Decenas de inversionistas, emprendedores y desarrolladores del mundo de las criptomonedas que vinieron a El Salvador hace algunos años se marchan poco después; lo que vieron, lo que soñaron, lo que advirtieron, todo quedará documentado y será un formidable testimonio no sólo para esa creciente comunidad internacional, sino para los políticos alrededor del orbe a quienes, movidos por la curiosidad, la necesidad o la claridad, se les ocurra cruzar camino con esos valores y la economía doméstica.

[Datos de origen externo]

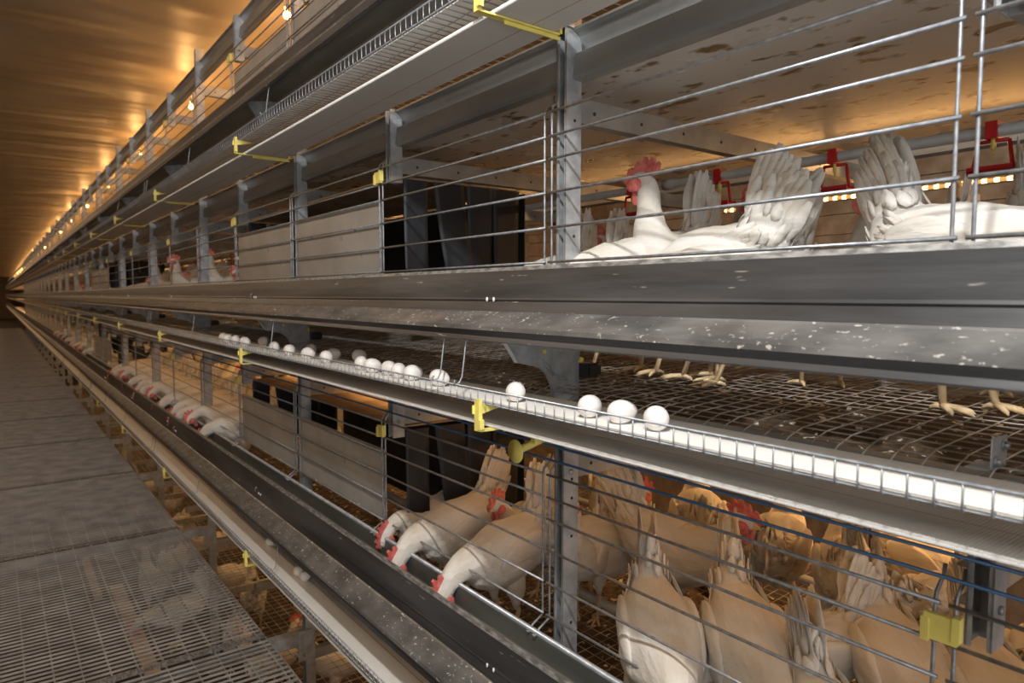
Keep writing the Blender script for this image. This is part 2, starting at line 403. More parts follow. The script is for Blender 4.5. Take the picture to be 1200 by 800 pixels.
# ------------------------------------------------------------------ wire doors
HZ = [.461,.401,.344,.261,.173,.086]
def make_door():
    r = empty('wire_door', (1.13, 0, .086))
    a, c = .014, S-.014
    b = MB()
    for h in HZ: b.tube([(0, a-.008, h-.086), (0, c+.008, h-.086)], .0035, 7)
    b.build('horizontal_wires', 'wire', r)
    for y in (a, c):
        s = MB()
        s.tube([(.036, y, .425), (.030, y, .408), (.006, y, .388), (.003, y, .372), (.004, y, 0), (.004, y, -.006), (-.026, y+.006, -.030), (-.030, y+.006, -.036), (-.034, y+.007, -.044), (-.041, y+.007, -.047), (-.045, y+.007, -.040)], .0031, 7)
        s.build('side_wire', 'wire', r)
    return r
d0 = make_door(); n = 0
for t in (0, -1, 1):
    for k in range(-2, 42):
        o = d0 if n == 0 else copy_tree(d0); n += 1
        o.location = (1.13, B0+S*k, .086+t*PITCH)
        if k == -1: lab = 'galvanised wire door of the %s tier at the right edge' % TN[t]
        elif k == 0: lab = 'galvanised wire door of the %s tier in front of the black curtains' % TN[t]
        elif k < -1: lab = 'galvanised wire door of the %s tier beyond the right edge' % TN[t]
        else: lab = 'galvanised wire door on the %s tier, %s from the right' % (TN[t], ordw(k+2))
        tag(o, lab, 'wire door', 'wire doors along the tiers')
# rear wire front
b = MB()
for h in HZ: b.tube([(2.83, YMIN, h), (2.83, 26, h)], .003, 4)
for i in range(56): b.tube([(2.83, YMIN+.47*i, .08), (2.83, YMIN+.47*i, .47)], .003, 4)
b.build('rear_wire_front', 'wire'); ob = bpy.data.objects['rear_wire_front']
tag(ob, 'wire front on the far side of the upper tier behind the hens', 'wire front', 'rear wire fronts')
o2 = copy_tree(ob); o2.location.z = -PITCH; tag(o2, 'wire front on the far side of the lower tier behind the hens', 'wire front', 'rear wire fronts')

# yellow door clips
def door_clip():
    b = MB(); b.box(-.006, .004, -.022, .024, -.020, .020); b.box(-.009, .006, -.026, -.016, -.014, .024); b.box(-.009, .006, .016, .027, -.024, .012)
    return b.build('door_clip', 'yellow')
c0 = door_clip(); n = 0
for t in (0, -1, 1):
    for k in range(-1, 14, 2):
        if t == 0 and k == -1: continue
        o = c0 if n == 0 else copy_tree(c0); n += 1
        o.location = (1.124, B0+S*k, .425+t*PITCH if t else .425)
        tag(o, 'yellow plastic clip joining two doors of the %s tier, %s from the right' % (TN[t], ordw((k+3)//2)), 'clip', 'yellow clips joining wire doors')

# yellow tray clips
def tray_clip():
    b = MB()
    b.box(-.006, .004, -.009, .009, -.068, .004); b.box(-.010, .002, -.019, -.009, -.062, -.040); b.box(-.010, .002, .009, .013, -.030, -.010)
    b.add([(0,-.003,-.006),(.075,-.003,-.014),(.006,-.003,-.030),(0,.003,-.006),(.075,.003,-.014),(.006,.003,-.030)], [(0,1,2),(3,5,4),(0,3,4,1),(1,4,5,2),(0,2,5,3)])
    b.box(.0, .235, -.010, .010, -.0695, -.0655); b.box(.07, .235, -.002, .002, -.078, -.068); b.box(.228, .235, -.010, .010, -.0695, -.050)
    return b.build('tray_clip', 'yellow')
c0 = tray_clip(); n = 0
for t in (0, -1, 1):
    for k in range(0, 9):
        o = c0 if n == 0 else copy_tree(c0); n += 1
        o.location = (.866, 1.272+1.884*k, -.238+t*PITCH)
        tag(o, 'yellow plastic bracket holding the egg tray below the %s trough, %s from the right' % (TN[t], ordw(k+1)), 'clip', 'yellow brackets on the egg trays')

# trough support brackets on the posts
def tbr():
    r = empty('trough_bracket', (1.14, P0, -.25))
    poly = [(.918,-.070),(1.02,-.052),(1.16,-.052),(1.16,-.270),(1.095,-.262),(1.092,-.225),(1.075,-.190),(1.045,-.170),(1.01,-.162),(.980,-.156)]
    q = [(x-1.14, z+.25) for x, z in poly]
    b = MB(); b.plate_xz(q, -.002, .001); b.build('plate', 'galv', r)
    b = MB(); b.sheet([q[i] for i in (4,5,6,7,8,9,0)], -.014, .001, .0022); b.sheet([(x*.78-.004, z*.78+.035) for x, z in [q[i] for i in (5,6,7,8,9)]], -.006, 0, .0022)
    b.build('folded_rim', 'galv', r)
    for x, z in ((1.065,-.135),(1.125,-.135),(1.135,-.235)):
        c = MB(); c.tube([(x-1.14, -.008, z+.25), (x-1.14, -.001, z+.25)], .006, 6); c.build('bolt', 'yellow' if x < 1.1 else 'galv', r)
    return r
t0 = tbr(); n = 0
for t in (0, -1, 1):
    for k in range(0, 24, 2):
        o = t0 if n == 0 else copy_tree(t0); n += 1
        o.location = (1.14, P0+S*k-.022, -.25+t*PITCH)
        tag(o, 'curved steel bracket carrying the %s trough, %s from the right' % (TN[t], ordw(k//2+1)), 'bracket', 'curved trough brackets on the posts')
# black fixings with a tie wire beside brackets
n = 0
for k in range(0, 14, 2):
    r = empty('belt_fixing', (1.19, P0+S*k-.03, -.19))
    b = MB(); b.box(0, .045, -.012, .012, -.018, .018); b.box(.012, .05, -.016, -.01, -.012, .012); b.build('block', 'black', r)
    b = MB(); b.tube([(-.02,-.01,.03),(-.02,-.02,.03)], .007, 8); b.build('cap', 'yellow', r)
    tag(r, 'black plastic block with a yellow cap by the upper trough bracket, %s from the right' % ordw(k//2+1), 'fixing', 'black blocks by the trough brackets')
b = MB(); b.tube([(1.00,P0+.03,-.115),(1.10,P0-.04,-.195),(1.108,P0-.05,-.205),(1.118,P0-.055,-.207),(1.120,P0-.045,-.2),(1.110,P0-.04,-.196)], .0017, 6)
tag(b.build('tie_wire', 'wire'), 'thin steel tie wire slanting down beside the upper trough bracket', 'wire')

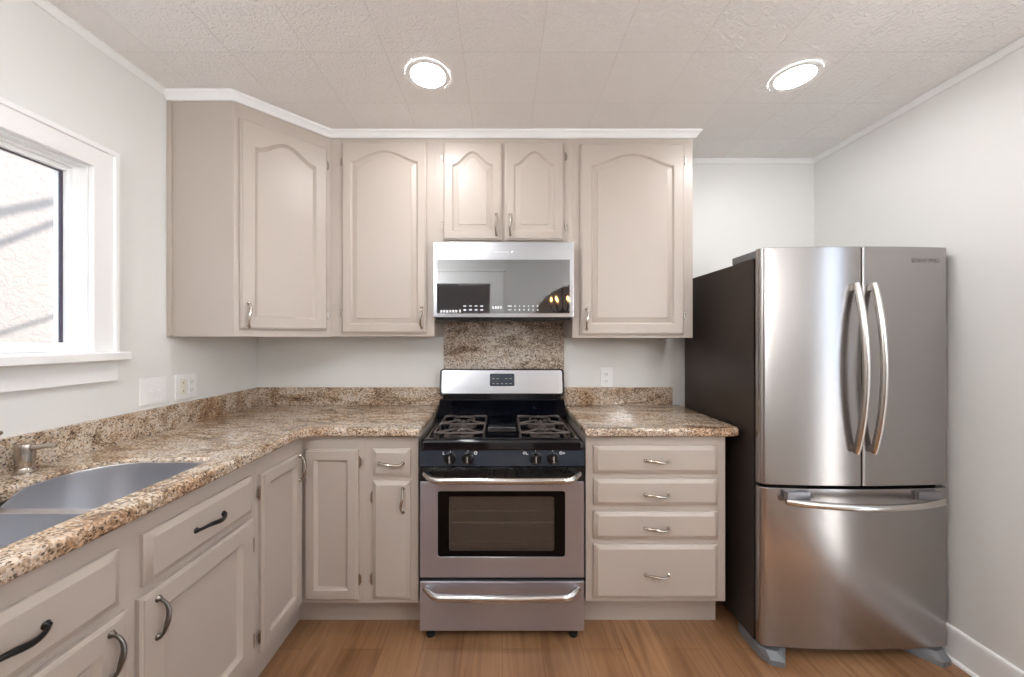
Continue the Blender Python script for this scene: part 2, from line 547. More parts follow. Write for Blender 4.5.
# dining room beyond
mb = MB(); mb.box(XL - T, XR + T, YF - 2.8, YF - 2.7, 0, ZC); struct(mb.build('wall_dining_back', 'wall_paint'))
mb = MB(); mb.box(XL - T, XL, YF - 2.7, YF - T, 0, ZC); struct(mb.build('wall_dining_left', 'wall_paint'))
mb = MB(); mb.box(XR, XR + T, YF - 2.7, YF - T, 0, ZC); struct(mb.build('wall_dining_right', 'wall_paint'))

# casing of the opening behind the camera
mb = MB()
mb.box(OX1, OX1 + 0.17, YF, YF + 0.022, 0, OZ + 0.15, 0.004)
mb.box(OX0 - 0.17, OX0, YF, YF + 0.022, 0, OZ + 0.15, 0.004)
mb.box(OX0, OX1, YF, YF + 0.022, OZ, OZ + 0.15, 0.004)
mb.box(OX0 - 0.19, OX1 + 0.19, YF, YF + 0.05, OZ + 0.15, OZ + 0.175, 0.004)
struct(mb.build('trim_6', 'white_trim'))

# window in the left wall
w1 = bpy.data.objects.new('window_1', None); COL.objects.link(w1); struct(w1); w1.location = (XL, (WY0 + WY1) / 2, WZ0)
CW = 0.088
U = lambda i, o: [(WY0 - o, WZ0), (WY0 - i, WZ0), (WY0 - i, WZ1 + i), (WY1 + i, WZ1 + i), (WY1 + i, WZ0), (WY1 + o, WZ0), (WY1 + o, WZ1 + o), (WY0 - o, WZ1 + o)]
mb = MB()
mb.merge(plate(U(0.0, CW - 0.018), [], XL, XL + 0.022, 0.003, 2), SIDE)
mb.merge(plate(U(CW - 0.020, CW), [], XL, XL + 0.030, 0.005, 3), SIDE)
mb.build('window_casing', 'white_trim', w1)
mb = MB(); mb.box(XL - 0.005, XL + 0.062, WY0 - CW - 0.015, WY1 + CW + 0.015, WZ0 - 0.033, WZ0, 0.006, 3)
mb.box(XL - T, XL, WY0 + 0.001, WY1 - 0.001, WZ0 - 0.0005, WZ0 + 0.0045)
mb.build('window_stool', 'white_trim', w1)
mb = MB(); mb.box(XL, XL + 0.02, WY0 - CW, WY1 + CW, WZ0 - 0.113, WZ0 - 0.033, 0.003); mb.build('apron', 'white_trim', w1)
mb = MB()
mb.merge(plate([(WY0, WZ0 + .0046), (WY0 + .006, WZ0 + .0046), (WY0 + .006, WZ1 - .006), (WY1 - .006, WZ1 - .006), (WY1 - .006, WZ0 + .0046), (WY1, WZ0 + .0046), (WY1, WZ1), (WY0, WZ1)], [], XL - T, XL), SIDE)
mb.build('jamb', 'white_trim', w1)
sx0, sx1 = XL - 0.085, XL - 0.030
mb = MB()
for (a, b, c, d) in ((WY0, WY0 + 0.040, WZ0 + .005, WZ1), (WY1 - 0.030, WY1, WZ0 + .005, WZ1), (WY0 + .040, WY1 - .030, WZ1 - 0.033, WZ1), (WY0 + .040, WY1 - .030, WZ0 + .005, WZ0 + 0.038)):
    mb.box(sx0, sx1 - 0.012, a, b, c, d, 0.003)
for (a, b, c, d) in ((WY0, WY0 + 0.022, WZ0 + .005, WZ1), (WY1 - 0.022, WY1, WZ0 + .005, WZ1), (WY0 + .022, WY1 - .022, WZ1 - 0.017, WZ1), (WY0 + .022, WY1 - .022, WZ0 + .005, WZ0 + 0.022)):
    mb.box(sx0, sx1, a, b, c, d, 0.002)
mb.build('sash_frame', 'white_trim', w1)
gx = XL - 0.062
mb = MB()
g0, g1, h0, h1 = WY0 + 0.040, WY1 - 0.030, WZ0 + 0.038, WZ1 - 0.033
mb.box(gx - .004, gx + .005, g1 - 0.006, g1, h0, h1); mb.box(gx - .004, gx + .005, g0, g0 + 0.0075, h0, h1)
mb.box(gx - .004, gx + .005, g0, g1, h1 - 0.003, h1)
mb.build('gasket', 'dark_gasket', w1)
mb = MB(); mb.box(gx - 0.002, gx + 0.002, g0, g1, h0, h1); mb.build('pane', 'window_glass', w1)

# narrow window in the right wall, behind the camera
w3 = bpy.data.objects.new('window_2', None); COL.objects.link(w3); struct(w3); w3.location = (XR, (VS0 + VS1) / 2, VZ0)
mb = MB(); mb.merge(plate(rect(VS0 - .07, VS1 + .07, VZ0 + .0, VZ1 + .07), [rect(VS0, VS1, VZ0 + .06, VZ1)], XR - .02, XR, .003, 2), SIDE); mb.build('window_casing', 'white_trim', w3)
mb = MB(); mb.merge(plate(rect(VS0, VS1, VZ0 + .06, VZ1), [rect(VS0 + .03, VS1 - .03, VZ0 + .10, VZ1 - .03)], XR + .03, XR + .075), SIDE); mb.build('sash_frame', 'white_trim', w3)
mb = MB(); mb.box(XR + .050, XR + .054, VS0 + .03, VS1 - .03, VZ0 + .10, VZ1 - .03); mb.build('pane', 'window_glass', w3)

# crown mouldings and baseboard
CR = [(0.0, ZC - 0.036), (0.010, ZC - 0.036), (0.016, ZC - 0.030), (0.024, ZC - 0.016), (0.034, ZC - 0.010), (0.036, ZC - 0.0005), (0.0, ZC - 0.0005)]
UF = 2.0            # face of the wall cabinets
DP0, DP1 = (-1.235, 1.685), (-0.936, UF)
UL, UM0, UM1, UR = -0.936, -0.369, 0.385, 1.042
struct(sweep([(XL, 1.685), DP0, DP1, (UR, UF), (UR, YB)], CR).build('trim_1', 'white_trim'))
CR2 = [(o_ * 0.55, ZC - (ZC - z_) * 0.75) for o_, z_ in CR]
struct(sweep([(XL, YF), (XL, 1.648)], CR2).build('trim_2', 'white_trim'))
struct(sweep([(UR + 0.037, YB), (XR, YB), (XR, YF)], CR2).build('trim_3', 'white_trim'))
BB = [(0.0, 0.0005), (0.014, 0.0005), (0.014, 0.125), (0.010, 0.138), (0.004, 0.143), (0.0, 0.143)]
struct(sweep([(1.09, YB), (XR, YB), (XR, VS1 + .07)], BB).build('baseboard_right', 'white_trim'))
QR = [(0.014, 0.0005), (0.026, 0.0005), (0.025, 0.008), (0.021, 0.013), (0.014, 0.016)]
struct(sweep([(XR, YB - .03), (XR, VS1 + .07)], QR).build('trim_4', 'white_trim'))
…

El potente imán que atrajo la atención de estos extranjeros fue la adopción de la hoy derogada Ley Bitcóin, las millonarias inversiones del gobierno salvadoreño en ese orden y la adopción, de parte del presidente, de un rol protagónico en la conversación sobre el tema en redes sociales; entre los variados efectos de estas acciones, hay que reconocer que hizo visible al país de un modo inesperado, facilitando la construcción de una nueva imagen, artificiosa lamentablemente, de destino tecnológico, centro de negocios y fulgurante meca de la democracia financiera. Además, facilitó al mandatario la proyección de marca que buscaba, porque la adhesión de cada uno de los gurús de la criptoeconomía traía aparejadas visitas, elogios y la documentación del fenómeno nacional.
Por diseño o por defecto, todo lo ocurrido con el bitcóin en El Salvador entre septiembre de 2021 y enero de 2025 hizo las veces de una campaña de márketing exitosa, porque potenció, si no el conocimiento, al menos la curiosidad sobre este activo digital y le dio a una comunidad bastante cerrada y recelosa la oportunidad de abrirse a otros países y de vigorizar su propósito original.
Detrás del bitcóin está el deseo de abrir al mundo una versión pura de dinero electrónico que, en tanto sistema de pago alternativo anónimo, eliminaría la necesidad de la participación de terceros, entiéndase no controlado ni manipulado por gobiernos, bancos o entidades financieras. Que en la práctica aquella audaz visión primigenia sufra problemas de escalabilidad y elevadas comisiones por transacción, o que, en sustitución de su pretensión de democratizar el acceso al dinero digital, se haya convertido en un almacén de valor es materia de otras discusiones.
Es justo en ese centro filosófico de la narrativa bitcóin donde el proyecto salvadoreño despertó suspicacias tempranamente: ¿qué de distinto tiene ese gobierno para creer que su involucramiento en un proyecto de billetera digital no perseguirá los mismos fines de control, fiscalización y propaganda que cualquier otra administración alrededor del mundo? A la postre, las dudas dieron paso a la convicción de que muchas de las ideas promovidas desde el Estado eran inviables o requerirían de unas inversiones ingentes y de larguísimo plazo, además de que la campaña de educación y comunicación para convencer a los salvadoreños de confiar en el activo y en las herramientas no fue eficiente.
Eso no significa que El Salvador y el bitcóin hayan separado sus caminos para siempre. Se supone que el gobierno mantiene una reserva de poco más de 600 millones de dólares en ese activo, incluidos más de 240 bitcoins adicionales después que el Fondo Monetario Internacional le «recomendara» mitigar los riesgos que esa ley y esos usos suponían para el erario público y la economía nacional. Es un supuesto porque, alrededor de lo que se hizo con esa criptomoneda, lo que costó el proyecto Chivo y los beneficiarios de esa inversión, hay poca información.
Superar ese capítulo y capitalizar la experiencia exige, precisamente como primer paso, que se transparente todo aquel proceso y que las autoridades den cuenta cabal de lo que se mantiene invertido, qué riesgos corre ese dinero y de qué manera se convertirá ese patrimonio digital de los salvadoreños en cualquier otro valor menos volátil y más fácil de auditar y preservar de parte de la contraloría nacional.